Perhaps the lesson we should all take from today’s U-turn on the welfare cap, snuck in shamefacedly at the fag end of the Parliament, is that no one should take this Chancellor’s traps and tricks, his games and gimmicks, terribly seriously any more. He can meet them or breach them—he does not mind which, because what he is really about is not sound management of the public finances but the political games of public schoolboys. That is why he cut universal credit seven times before it had even started, making a mockery of any claims to make work pay or support for the low-paid. That is why he continues with his fantastical claims, repeated by the Minister, that welfare spending is under control, even as the housing benefit bill went up by £30 billion in the previous Parliament, and even as Ministers breached £1 trillion on welfare spending for the first time.

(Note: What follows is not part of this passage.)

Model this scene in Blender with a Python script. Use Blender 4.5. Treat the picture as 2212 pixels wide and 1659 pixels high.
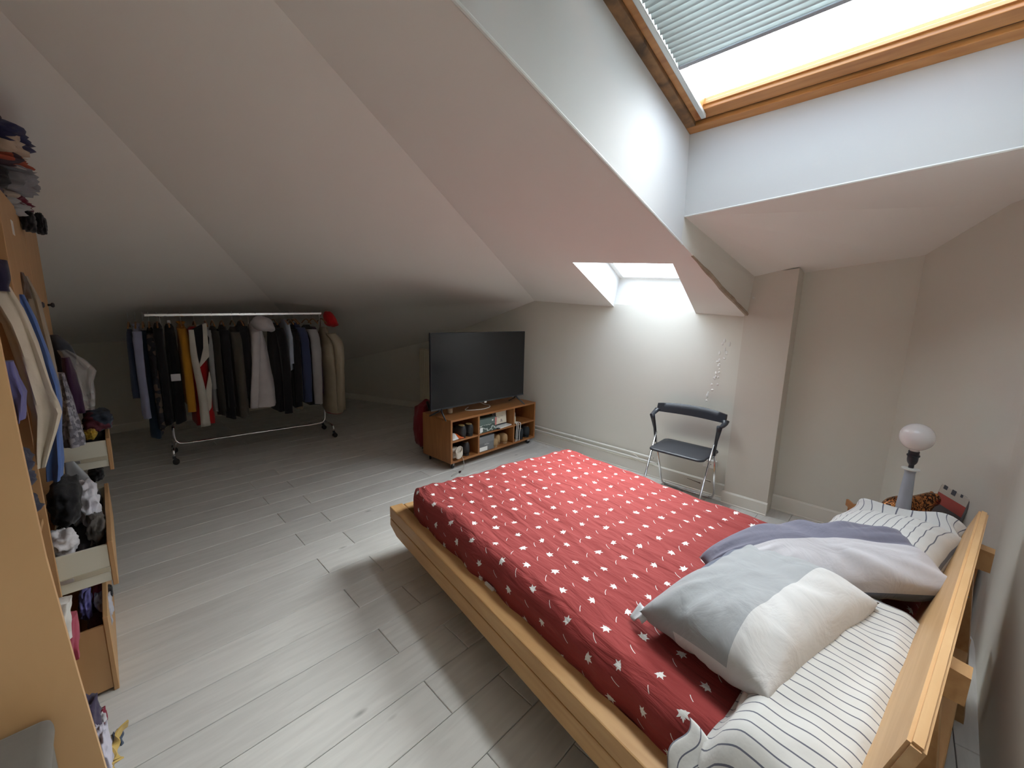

We will back the Government in voting to secure Labour’s demand to reverse the tax credit cuts, and we will continue to press them for the same reversal for the victims of universal credit. But we should not pay too much attention to the Chancellor’s tricks and traps in future, because his flagrant breach of the welfare cap, deemed so essential just a few months ago, has exposed the true extent of his stunts. The welfare trap has caught him. Eliot’s detectives could not catch Macavity, but he has been rumbled.
Not at the moment. Hon. Members will hear what I have to say.
We need reforms that address the structural drivers of social security spending. We need good, secure employment; we need to get rid of zero-hours contracts and low pay; and we need to ensure an adequate supply of affordable homes.